- [GIVEN DATA]:
▼

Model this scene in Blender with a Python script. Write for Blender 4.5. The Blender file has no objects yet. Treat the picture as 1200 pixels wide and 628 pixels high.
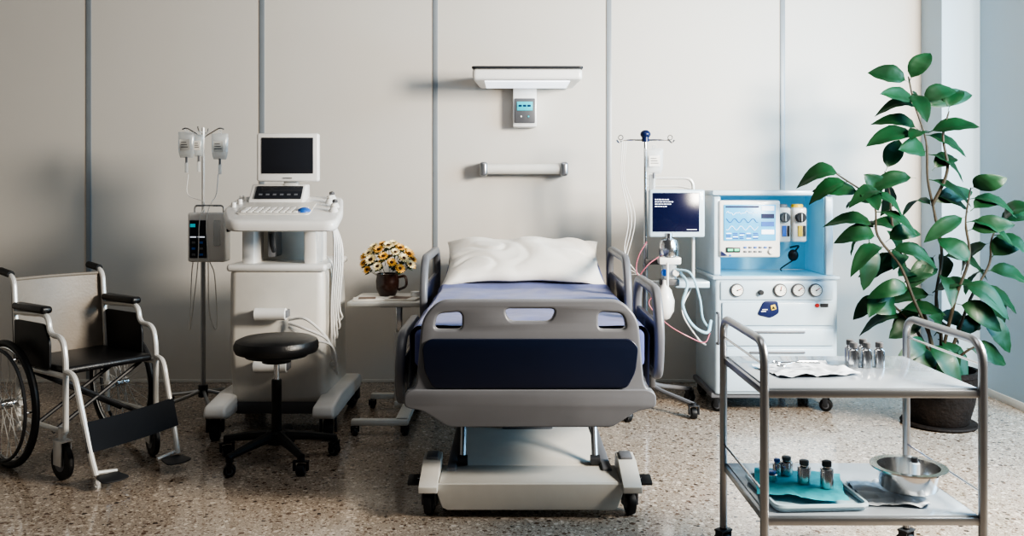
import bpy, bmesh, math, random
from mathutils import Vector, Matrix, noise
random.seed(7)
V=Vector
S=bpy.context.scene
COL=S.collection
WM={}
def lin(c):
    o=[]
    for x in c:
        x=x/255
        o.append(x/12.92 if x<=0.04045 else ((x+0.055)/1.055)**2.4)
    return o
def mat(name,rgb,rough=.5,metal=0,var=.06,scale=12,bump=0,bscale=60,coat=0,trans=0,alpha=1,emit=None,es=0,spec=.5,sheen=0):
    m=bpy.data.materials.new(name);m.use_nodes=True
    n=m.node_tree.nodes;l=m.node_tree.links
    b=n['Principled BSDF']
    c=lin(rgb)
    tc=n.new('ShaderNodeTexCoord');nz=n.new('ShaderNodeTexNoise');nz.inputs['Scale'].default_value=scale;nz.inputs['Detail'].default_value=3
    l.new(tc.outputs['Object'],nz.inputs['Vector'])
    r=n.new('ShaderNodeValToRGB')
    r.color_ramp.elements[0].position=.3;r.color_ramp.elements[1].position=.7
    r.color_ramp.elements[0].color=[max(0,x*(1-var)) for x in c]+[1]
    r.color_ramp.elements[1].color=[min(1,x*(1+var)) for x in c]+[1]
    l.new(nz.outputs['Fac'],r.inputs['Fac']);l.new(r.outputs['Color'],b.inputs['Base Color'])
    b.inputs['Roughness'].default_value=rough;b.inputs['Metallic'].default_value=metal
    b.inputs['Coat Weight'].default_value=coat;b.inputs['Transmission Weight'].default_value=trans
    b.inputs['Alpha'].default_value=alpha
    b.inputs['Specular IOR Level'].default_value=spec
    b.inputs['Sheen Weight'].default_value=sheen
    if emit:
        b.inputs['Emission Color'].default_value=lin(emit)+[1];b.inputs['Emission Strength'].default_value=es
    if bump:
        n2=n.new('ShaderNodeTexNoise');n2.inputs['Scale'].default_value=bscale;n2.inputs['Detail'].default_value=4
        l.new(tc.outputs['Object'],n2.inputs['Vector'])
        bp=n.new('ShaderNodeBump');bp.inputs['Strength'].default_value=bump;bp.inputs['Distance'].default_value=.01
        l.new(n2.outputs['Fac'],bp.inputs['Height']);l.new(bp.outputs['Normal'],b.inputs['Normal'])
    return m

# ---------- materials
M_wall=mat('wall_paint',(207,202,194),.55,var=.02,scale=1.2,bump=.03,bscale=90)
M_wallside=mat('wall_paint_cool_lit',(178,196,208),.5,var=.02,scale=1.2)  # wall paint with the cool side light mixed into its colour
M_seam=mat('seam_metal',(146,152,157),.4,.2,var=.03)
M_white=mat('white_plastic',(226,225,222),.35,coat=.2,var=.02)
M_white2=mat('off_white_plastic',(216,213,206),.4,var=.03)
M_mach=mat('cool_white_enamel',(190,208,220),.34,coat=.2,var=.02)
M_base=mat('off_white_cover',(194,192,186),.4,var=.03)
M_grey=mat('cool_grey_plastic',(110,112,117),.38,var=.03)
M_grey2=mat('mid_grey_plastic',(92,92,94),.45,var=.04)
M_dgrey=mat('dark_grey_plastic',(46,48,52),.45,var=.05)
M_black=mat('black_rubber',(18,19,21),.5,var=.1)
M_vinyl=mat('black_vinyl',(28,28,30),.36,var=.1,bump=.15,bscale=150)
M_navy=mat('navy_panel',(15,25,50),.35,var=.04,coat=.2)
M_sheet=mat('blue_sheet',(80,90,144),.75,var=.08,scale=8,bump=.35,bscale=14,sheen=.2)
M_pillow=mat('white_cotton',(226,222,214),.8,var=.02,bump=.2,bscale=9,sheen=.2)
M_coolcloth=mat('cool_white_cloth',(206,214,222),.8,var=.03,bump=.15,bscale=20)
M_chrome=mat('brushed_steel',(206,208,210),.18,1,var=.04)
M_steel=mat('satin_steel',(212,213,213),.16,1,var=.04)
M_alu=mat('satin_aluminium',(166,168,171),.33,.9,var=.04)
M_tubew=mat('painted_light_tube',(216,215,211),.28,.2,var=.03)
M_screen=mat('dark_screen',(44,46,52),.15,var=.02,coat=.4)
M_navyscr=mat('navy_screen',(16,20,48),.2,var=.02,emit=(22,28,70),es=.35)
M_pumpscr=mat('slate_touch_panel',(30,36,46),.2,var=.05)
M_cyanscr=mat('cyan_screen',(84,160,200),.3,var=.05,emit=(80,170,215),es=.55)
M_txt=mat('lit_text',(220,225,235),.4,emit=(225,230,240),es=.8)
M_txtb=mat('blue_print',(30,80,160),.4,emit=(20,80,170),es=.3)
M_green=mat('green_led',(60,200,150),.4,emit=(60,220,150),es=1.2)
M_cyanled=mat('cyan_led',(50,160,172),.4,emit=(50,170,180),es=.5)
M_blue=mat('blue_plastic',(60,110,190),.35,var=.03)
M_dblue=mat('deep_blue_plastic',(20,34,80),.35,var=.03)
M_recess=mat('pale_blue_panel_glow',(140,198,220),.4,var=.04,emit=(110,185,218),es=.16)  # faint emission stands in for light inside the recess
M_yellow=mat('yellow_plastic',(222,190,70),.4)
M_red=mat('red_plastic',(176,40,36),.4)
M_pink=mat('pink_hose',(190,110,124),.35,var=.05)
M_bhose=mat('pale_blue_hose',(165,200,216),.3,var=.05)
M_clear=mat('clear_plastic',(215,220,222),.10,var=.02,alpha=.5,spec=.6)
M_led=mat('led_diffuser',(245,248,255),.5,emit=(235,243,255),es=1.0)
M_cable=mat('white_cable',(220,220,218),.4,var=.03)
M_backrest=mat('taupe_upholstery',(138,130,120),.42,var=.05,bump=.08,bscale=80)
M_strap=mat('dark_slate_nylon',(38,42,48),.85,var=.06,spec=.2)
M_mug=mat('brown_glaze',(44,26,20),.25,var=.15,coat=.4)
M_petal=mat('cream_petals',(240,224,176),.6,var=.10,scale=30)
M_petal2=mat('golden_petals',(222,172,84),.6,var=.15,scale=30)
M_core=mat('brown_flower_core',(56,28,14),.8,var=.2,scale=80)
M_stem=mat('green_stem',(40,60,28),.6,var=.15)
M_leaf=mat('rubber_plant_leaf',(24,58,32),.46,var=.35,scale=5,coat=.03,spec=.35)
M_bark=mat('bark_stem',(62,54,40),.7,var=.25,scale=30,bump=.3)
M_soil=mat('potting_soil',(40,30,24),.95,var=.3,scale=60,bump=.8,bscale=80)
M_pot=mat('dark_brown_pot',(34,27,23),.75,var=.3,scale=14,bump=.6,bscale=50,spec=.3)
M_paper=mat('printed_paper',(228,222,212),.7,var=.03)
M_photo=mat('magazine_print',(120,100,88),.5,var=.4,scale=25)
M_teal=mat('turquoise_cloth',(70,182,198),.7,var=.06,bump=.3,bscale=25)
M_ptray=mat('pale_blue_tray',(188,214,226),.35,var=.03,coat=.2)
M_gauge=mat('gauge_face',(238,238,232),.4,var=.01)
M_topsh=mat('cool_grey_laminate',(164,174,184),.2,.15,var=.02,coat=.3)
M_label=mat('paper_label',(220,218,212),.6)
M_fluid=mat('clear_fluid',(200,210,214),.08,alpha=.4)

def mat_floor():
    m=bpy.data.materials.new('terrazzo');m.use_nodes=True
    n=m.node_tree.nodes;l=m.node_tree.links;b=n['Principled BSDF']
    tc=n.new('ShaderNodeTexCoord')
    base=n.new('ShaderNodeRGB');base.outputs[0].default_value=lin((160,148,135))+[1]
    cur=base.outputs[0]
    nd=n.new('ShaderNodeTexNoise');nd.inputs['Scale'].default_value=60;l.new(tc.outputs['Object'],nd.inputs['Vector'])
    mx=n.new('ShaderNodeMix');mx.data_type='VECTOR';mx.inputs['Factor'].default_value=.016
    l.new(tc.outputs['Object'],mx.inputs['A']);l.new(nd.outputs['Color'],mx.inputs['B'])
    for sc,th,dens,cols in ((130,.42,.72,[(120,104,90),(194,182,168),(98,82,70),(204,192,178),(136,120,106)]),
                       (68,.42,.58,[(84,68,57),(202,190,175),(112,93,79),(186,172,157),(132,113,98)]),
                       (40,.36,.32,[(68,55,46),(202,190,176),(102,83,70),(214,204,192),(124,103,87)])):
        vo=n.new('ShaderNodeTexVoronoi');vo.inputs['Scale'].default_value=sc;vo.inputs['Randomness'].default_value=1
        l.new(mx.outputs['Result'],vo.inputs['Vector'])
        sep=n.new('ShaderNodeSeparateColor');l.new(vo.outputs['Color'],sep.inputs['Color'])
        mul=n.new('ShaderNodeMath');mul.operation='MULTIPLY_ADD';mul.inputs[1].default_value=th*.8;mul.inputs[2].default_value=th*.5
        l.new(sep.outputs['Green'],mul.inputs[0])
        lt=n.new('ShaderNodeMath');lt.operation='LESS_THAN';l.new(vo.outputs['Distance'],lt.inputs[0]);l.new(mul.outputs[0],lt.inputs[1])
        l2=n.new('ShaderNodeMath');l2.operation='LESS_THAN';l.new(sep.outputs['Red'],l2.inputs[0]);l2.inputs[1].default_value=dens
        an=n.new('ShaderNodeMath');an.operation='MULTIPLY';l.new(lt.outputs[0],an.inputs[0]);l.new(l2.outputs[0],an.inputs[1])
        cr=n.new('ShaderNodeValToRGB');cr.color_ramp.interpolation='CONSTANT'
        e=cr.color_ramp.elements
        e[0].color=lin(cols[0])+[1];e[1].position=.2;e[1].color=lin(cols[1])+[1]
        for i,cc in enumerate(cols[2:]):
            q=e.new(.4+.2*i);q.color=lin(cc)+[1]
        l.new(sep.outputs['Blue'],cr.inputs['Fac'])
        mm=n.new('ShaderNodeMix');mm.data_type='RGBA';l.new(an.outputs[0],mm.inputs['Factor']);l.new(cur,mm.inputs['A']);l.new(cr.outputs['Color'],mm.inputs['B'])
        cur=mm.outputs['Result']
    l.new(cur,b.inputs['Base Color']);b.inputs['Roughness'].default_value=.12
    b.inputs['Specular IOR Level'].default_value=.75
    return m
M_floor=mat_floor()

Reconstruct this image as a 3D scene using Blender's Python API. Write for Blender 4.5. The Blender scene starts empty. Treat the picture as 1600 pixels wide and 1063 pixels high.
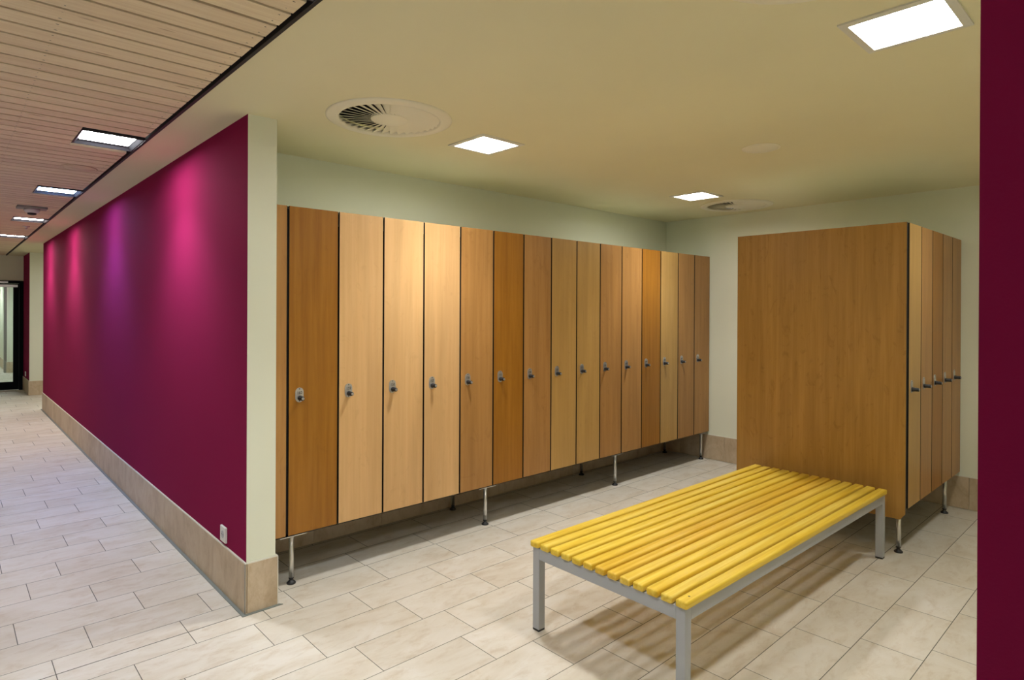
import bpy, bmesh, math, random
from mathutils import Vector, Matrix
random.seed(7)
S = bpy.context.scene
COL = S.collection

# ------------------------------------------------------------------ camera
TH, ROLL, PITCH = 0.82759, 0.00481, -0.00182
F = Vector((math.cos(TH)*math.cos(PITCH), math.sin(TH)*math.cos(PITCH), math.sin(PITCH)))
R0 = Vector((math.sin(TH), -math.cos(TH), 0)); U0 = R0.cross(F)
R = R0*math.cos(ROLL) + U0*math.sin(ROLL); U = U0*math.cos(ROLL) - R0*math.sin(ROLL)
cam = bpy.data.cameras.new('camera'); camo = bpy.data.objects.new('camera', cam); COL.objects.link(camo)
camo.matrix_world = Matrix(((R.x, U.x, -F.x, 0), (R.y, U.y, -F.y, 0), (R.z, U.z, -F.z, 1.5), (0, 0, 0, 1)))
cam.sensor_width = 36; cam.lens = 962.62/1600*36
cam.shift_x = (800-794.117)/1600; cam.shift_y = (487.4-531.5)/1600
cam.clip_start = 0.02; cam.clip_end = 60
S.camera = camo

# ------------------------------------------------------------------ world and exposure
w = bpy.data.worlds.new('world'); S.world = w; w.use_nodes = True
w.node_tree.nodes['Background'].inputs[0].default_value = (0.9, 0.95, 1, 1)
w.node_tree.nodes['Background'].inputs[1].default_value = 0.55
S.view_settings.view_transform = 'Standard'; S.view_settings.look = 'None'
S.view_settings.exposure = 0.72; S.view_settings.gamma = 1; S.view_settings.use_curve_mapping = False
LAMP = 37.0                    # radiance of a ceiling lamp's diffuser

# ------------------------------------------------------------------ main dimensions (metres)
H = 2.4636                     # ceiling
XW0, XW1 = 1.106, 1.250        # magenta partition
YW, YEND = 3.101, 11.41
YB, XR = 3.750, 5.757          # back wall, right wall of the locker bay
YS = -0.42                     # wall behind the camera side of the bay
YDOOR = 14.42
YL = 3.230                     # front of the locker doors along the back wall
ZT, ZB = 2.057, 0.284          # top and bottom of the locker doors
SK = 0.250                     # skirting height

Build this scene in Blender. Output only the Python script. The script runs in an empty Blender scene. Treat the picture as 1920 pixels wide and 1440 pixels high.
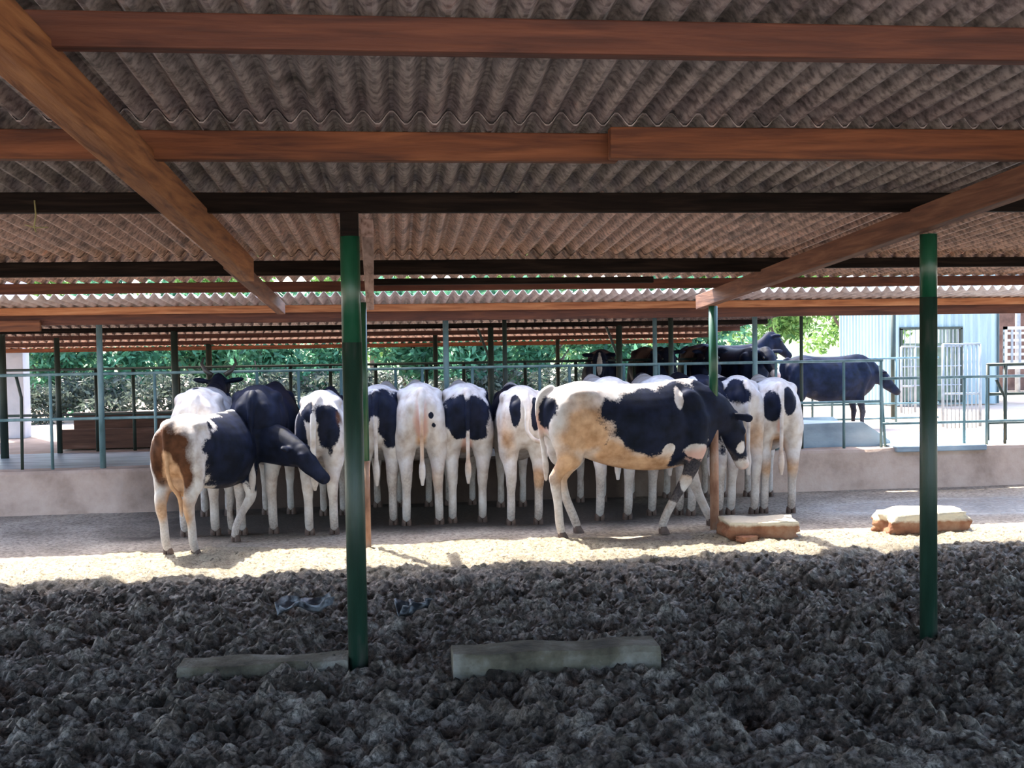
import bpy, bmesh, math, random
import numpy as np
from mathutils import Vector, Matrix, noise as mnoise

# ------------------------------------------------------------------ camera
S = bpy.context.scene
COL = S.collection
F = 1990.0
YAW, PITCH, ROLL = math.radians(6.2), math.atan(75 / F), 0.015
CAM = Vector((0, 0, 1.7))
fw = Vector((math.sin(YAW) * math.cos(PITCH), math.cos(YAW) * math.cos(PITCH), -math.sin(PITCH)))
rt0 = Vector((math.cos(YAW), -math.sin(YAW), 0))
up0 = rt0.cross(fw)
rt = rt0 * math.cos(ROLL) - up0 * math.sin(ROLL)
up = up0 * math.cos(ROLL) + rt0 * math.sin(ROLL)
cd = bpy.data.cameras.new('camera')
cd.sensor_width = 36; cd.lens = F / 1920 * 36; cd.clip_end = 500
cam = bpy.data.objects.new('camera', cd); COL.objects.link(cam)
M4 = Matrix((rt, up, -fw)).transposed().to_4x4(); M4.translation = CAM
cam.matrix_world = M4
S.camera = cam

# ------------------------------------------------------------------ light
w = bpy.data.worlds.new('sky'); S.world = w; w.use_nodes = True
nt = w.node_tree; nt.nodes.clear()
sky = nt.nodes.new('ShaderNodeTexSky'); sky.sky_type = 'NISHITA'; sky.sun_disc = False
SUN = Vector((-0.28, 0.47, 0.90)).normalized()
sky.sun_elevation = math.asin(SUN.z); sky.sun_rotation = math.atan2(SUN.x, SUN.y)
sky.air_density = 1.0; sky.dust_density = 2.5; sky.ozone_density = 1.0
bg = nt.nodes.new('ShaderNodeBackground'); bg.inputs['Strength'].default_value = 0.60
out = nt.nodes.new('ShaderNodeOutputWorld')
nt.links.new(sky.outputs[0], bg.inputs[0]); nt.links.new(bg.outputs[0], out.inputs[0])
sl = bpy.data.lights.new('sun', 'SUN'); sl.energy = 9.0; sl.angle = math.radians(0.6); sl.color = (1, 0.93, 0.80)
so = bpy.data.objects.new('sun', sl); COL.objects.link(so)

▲

Repeat exactly the stretch of lines that opens with the line containing "Build this scene" and closes with the line containing "from mathutils import Vector, Matrix, noise as". Leave the pictures out, and add nothing.

Build this scene in Blender. Output only the Python script. The script runs in an empty Blender scene. Treat the picture as 1920 pixels wide and 1440 pixels high.
import bpy, bmesh, math, random
import numpy as np
from mathutils import Vector, Matrix, noise as mnoise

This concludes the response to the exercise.